__What the exercise asks__
Reproduce the following material exactly, including every line.

__Data section__
____

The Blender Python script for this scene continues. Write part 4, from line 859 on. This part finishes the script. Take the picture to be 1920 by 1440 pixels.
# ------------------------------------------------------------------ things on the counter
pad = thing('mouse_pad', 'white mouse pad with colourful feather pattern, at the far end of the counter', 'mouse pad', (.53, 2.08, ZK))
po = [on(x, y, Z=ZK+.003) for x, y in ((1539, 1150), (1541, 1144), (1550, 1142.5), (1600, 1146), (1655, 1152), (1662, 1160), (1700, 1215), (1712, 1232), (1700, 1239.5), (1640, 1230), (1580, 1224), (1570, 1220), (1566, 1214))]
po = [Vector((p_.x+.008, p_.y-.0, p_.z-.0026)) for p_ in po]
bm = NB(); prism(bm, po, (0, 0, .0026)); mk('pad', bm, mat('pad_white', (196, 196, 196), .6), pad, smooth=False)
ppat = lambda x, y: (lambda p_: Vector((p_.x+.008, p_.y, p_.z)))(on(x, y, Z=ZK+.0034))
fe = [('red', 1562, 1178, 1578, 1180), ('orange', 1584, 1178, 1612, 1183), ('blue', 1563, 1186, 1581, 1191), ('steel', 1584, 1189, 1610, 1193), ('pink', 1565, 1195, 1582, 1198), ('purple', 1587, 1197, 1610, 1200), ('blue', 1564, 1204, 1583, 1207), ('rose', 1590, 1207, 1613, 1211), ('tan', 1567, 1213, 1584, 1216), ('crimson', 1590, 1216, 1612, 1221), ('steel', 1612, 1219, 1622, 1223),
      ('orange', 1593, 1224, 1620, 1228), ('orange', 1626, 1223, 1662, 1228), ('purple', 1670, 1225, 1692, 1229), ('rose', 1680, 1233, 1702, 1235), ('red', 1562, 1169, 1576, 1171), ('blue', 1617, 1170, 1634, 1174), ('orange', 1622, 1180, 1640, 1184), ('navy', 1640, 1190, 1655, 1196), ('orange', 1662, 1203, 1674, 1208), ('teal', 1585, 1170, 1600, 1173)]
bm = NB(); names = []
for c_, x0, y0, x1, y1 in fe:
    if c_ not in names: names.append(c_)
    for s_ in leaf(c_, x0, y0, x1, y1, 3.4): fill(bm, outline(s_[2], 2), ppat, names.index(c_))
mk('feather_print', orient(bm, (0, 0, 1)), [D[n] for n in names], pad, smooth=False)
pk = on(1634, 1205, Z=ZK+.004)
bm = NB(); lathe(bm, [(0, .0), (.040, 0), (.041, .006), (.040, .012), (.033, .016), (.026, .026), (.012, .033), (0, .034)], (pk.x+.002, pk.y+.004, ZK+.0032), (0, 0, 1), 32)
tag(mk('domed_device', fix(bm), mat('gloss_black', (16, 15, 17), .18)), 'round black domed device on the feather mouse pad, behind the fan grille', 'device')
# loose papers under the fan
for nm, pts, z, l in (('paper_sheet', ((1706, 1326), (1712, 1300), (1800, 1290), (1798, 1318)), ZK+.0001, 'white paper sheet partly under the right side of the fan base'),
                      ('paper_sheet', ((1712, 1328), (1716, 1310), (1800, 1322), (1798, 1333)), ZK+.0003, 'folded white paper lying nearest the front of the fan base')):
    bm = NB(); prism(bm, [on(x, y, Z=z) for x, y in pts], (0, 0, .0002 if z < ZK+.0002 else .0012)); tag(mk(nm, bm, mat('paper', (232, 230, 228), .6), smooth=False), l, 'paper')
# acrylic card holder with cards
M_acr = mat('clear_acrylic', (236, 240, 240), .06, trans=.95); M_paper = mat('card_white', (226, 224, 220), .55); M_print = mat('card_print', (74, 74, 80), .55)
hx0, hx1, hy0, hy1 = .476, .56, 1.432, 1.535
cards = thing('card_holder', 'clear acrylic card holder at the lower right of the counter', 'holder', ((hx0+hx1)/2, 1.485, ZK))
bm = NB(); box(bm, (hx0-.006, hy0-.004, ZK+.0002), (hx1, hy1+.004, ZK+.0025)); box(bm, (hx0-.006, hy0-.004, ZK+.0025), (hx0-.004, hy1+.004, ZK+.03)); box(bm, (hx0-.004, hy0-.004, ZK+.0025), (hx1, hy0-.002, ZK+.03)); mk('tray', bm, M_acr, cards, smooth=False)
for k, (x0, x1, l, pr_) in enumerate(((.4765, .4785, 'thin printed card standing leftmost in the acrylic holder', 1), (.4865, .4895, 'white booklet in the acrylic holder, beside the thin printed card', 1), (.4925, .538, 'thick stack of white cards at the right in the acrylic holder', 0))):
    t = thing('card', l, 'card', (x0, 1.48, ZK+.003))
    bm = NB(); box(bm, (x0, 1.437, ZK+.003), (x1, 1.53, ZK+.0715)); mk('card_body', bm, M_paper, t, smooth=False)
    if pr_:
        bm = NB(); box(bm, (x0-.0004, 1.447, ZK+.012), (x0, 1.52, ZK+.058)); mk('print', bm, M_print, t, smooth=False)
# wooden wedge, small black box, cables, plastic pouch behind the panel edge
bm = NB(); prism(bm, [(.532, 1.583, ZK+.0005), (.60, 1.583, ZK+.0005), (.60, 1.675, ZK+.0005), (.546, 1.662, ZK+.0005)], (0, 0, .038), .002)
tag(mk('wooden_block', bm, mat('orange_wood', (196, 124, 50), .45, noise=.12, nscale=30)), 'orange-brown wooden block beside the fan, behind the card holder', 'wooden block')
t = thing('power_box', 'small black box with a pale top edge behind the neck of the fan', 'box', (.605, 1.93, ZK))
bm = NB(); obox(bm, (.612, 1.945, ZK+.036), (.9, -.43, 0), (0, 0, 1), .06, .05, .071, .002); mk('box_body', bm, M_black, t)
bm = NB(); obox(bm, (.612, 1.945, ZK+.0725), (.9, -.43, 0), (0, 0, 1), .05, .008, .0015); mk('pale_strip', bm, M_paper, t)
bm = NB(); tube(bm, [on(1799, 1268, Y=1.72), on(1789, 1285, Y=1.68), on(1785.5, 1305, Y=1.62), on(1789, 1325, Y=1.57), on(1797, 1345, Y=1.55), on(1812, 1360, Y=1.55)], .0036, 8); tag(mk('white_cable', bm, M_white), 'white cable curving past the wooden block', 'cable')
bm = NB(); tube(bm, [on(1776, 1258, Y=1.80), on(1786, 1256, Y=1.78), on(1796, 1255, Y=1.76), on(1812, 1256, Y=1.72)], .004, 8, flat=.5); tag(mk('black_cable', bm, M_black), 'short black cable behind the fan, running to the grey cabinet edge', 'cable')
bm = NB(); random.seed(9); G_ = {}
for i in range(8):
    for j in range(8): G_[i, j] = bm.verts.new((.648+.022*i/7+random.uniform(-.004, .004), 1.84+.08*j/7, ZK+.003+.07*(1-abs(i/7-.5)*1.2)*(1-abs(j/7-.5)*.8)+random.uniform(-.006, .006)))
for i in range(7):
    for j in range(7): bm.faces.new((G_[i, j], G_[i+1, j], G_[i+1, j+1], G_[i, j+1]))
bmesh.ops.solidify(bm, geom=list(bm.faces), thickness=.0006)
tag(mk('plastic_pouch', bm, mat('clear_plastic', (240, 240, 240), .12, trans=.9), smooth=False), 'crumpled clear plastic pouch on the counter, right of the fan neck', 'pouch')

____

__Task result__
The Blender Python script for this scene continues. Write part 4, from line 859 on. This part finishes the script. Take the picture to be 1920 by 1440 pixels.
# ------------------------------------------------------------------ things on the counter
pad = thing('mouse_pad', 'white mouse pad with colourful feather pattern, at the far end of the counter', 'mouse pad', (.53, 2.08, ZK))
po = [on(x, y, Z=ZK+.003) for x, y in ((1539, 1150), (1541, 1144), (1550, 1142.5), (1600, 1146), (1655, 1152), (1662, 1160), (1700, 1215), (1712, 1232), (1700, 1239.5), (1640, 1230), (1580, 1224), (1570, 1220), (1566, 1214))]
po = [Vector((p_.x+.008, p_.y-.0, p_.z-.0026)) for p_ in po]
bm = NB(); prism(bm, po, (0, 0, .0026)); mk('pad', bm, mat('pad_white', (196, 196, 196), .6), pad, smooth=False)
ppat = lambda x, y: (lambda p_: Vector((p_.x+.008, p_.y, p_.z)))(on(x, y, Z=ZK+.0034))
fe = [('red', 1562, 1178, 1578, 1180), ('orange', 1584, 1178, 1612, 1183), ('blue', 1563, 1186, 1581, 1191), ('steel', 1584, 1189, 1610, 1193), ('pink', 1565, 1195, 1582, 1198), ('purple', 1587, 1197, 1610, 1200), ('blue', 1564, 1204, 1583, 1207), ('rose', 1590, 1207, 1613, 1211), ('tan', 1567, 1213, 1584, 1216), ('crimson', 1590, 1216, 1612, 1221), ('steel', 1612, 1219, 1622, 1223),
      ('orange', 1593, 1224, 1620, 1228), ('orange', 1626, 1223, 1662, 1228), ('purple', 1670, 1225, 1692, 1229), ('rose', 1680, 1233, 1702, 1235), ('red', 1562, 1169, 1576, 1171), ('blue', 1617, 1170, 1634, 1174), ('orange', 1622, 1180, 1640, 1184), ('navy', 1640, 1190, 1655, 1196), ('orange', 1662, 1203, 1674, 1208), ('teal', 1585, 1170, 1600, 1173)]
bm = NB(); names = []
for c_, x0, y0, x1, y1 in fe:
    if c_ not in names: names.append(c_)
    for s_ in leaf(c_, x0, y0, x1, y1, 3.4): fill(bm, outline(s_[2], 2), ppat, names.index(c_))
mk('feather_print', orient(bm, (0, 0, 1)), [D[n] for n in names], pad, smooth=False)
pk = on(1634, 1205, Z=ZK+.004)
bm = NB(); lathe(bm, [(0, .0), (.040, 0), (.041, .006), (.040, .012), (.033, .016), (.026, .026), (.012, .033), (0, .034)], (pk.x+.002, pk.y+.004, ZK+.0032), (0, 0, 1), 32)
tag(mk('domed_device', fix(bm), mat('gloss_black', (16, 15, 17), .18)), 'round black domed device on the feather mouse pad, behind the fan grille', 'device')
# loose papers under the fan
for nm, pts, z, l in (('paper_sheet', ((1706, 1326), (1712, 1300), (1800, 1290), (1798, 1318)), ZK+.0001, 'white paper sheet partly under the right side of the fan base'),
                      ('paper_sheet', ((1712, 1328), (1716, 1310), (1800, 1322), (1798, 1333)), ZK+.0003, 'folded white paper lying nearest the front of the fan base')):
    bm = NB(); prism(bm, [on(x, y, Z=z) for x, y in pts], (0, 0, .0002 if z < ZK+.0002 else .0012)); tag(mk(nm, bm, mat('paper', (232, 230, 228), .6), smooth=False), l, 'paper')
# acrylic card holder with cards
M_acr = mat('clear_acrylic', (236, 240, 240), .06, trans=.95); M_paper = mat('card_white', (226, 224, 220), .55); M_print = mat('card_print', (74, 74, 80), .55)
hx0, hx1, hy0, hy1 = .476, .56, 1.432, 1.535
cards = thing('card_holder', 'clear acrylic card holder at the lower right of the counter', 'holder', ((hx0+hx1)/2, 1.485, ZK))
bm = NB(); box(bm, (hx0-.006, hy0-.004, ZK+.0002), (hx1, hy1+.004, ZK+.0025)); box(bm, (hx0-.006, hy0-.004, ZK+.0025), (hx0-.004, hy1+.004, ZK+.03)); box(bm, (hx0-.004, hy0-.004, ZK+.0025), (hx1, hy0-.002, ZK+.03)); mk('tray', bm, M_acr, cards, smooth=False)
for k, (x0, x1, l, pr_) in enumerate(((.4765, .4785, 'thin printed card standing leftmost in the acrylic holder', 1), (.4865, .4895, 'white booklet in the acrylic holder, beside the thin printed card', 1), (.4925, .538, 'thick stack of white cards at the right in the acrylic holder', 0))):
    t = thing('card', l, 'card', (x0, 1.48, ZK+.003))
    bm = NB(); box(bm, (x0, 1.437, ZK+.003), (x1, 1.53, ZK+.0715)); mk('card_body', bm, M_paper, t, smooth=False)
    if pr_:
        bm = NB(); box(bm, (x0-.0004, 1.447, ZK+.012), (x0, 1.52, ZK+.058)); mk('print', bm, M_print, t, smooth=False)
# wooden wedge, small black box, cables, plastic pouch behind the panel edge
bm = NB(); prism(bm, [(.532, 1.583, ZK+.0005), (.60, 1.583, ZK+.0005), (.60, 1.675, ZK+.0005), (.546, 1.662, ZK+.0005)], (0, 0, .038), .002)
tag(mk('wooden_block', bm, mat('orange_wood', (196, 124, 50), .45, noise=.12, nscale=30)), 'orange-brown wooden block beside the fan, behind the card holder', 'wooden block')
t = thing('power_box', 'small black box with a pale top edge behind the neck of the fan', 'box', (.605, 1.93, ZK))
bm = NB(); obox(bm, (.612, 1.945, ZK+.036), (.9, -.43, 0), (0, 0, 1), .06, .05, .071, .002); mk('box_body', bm, M_black, t)
bm = NB(); obox(bm, (.612, 1.945, ZK+.0725), (.9, -.43, 0), (0, 0, 1), .05, .008, .0015); mk('pale_strip', bm, M_paper, t)
bm = NB(); tube(bm, [on(1799, 1268, Y=1.72), on(1789, 1285, Y=1.68), on(1785.5, 1305, Y=1.62), on(1789, 1325, Y=1.57), on(1797, 1345, Y=1.55), on(1812, 1360, Y=1.55)], .0036, 8); tag(mk('white_cable', bm, M_white), 'white cable curving past the wooden block', 'cable')
bm = NB(); tube(bm, [on(1776, 1258, Y=1.80), on(1786, 1256, Y=1.78), on(1796, 1255, Y=1.76), on(1812, 1256, Y=1.72)], .004, 8, flat=.5); tag(mk('black_cable', bm, M_black), 'short black cable behind the fan, running to the grey cabinet edge', 'cable')
bm = NB(); random.seed(9); G_ = {}
for i in range(8):
    for j in range(8): G_[i, j] = bm.verts.new((.648+.022*i/7+random.uniform(-.004, .004), 1.84+.08*j/7, ZK+.003+.07*(1-abs(i/7-.5)*1.2)*(1-abs(j/7-.5)*.8)+random.uniform(-.006, .006)))
for i in range(7):
    for j in range(7): bm.faces.new((G_[i, j], G_[i+1, j], G_[i+1, j+1], G_[i, j+1]))
bmesh.ops.solidify(bm, geom=list(bm.faces), thickness=.0006)
tag(mk('plastic_pouch', bm, mat('clear_plastic', (240, 240, 240), .12, trans=.9), smooth=False), 'crumpled clear plastic pouch on the counter, right of the fan neck', 'pouch')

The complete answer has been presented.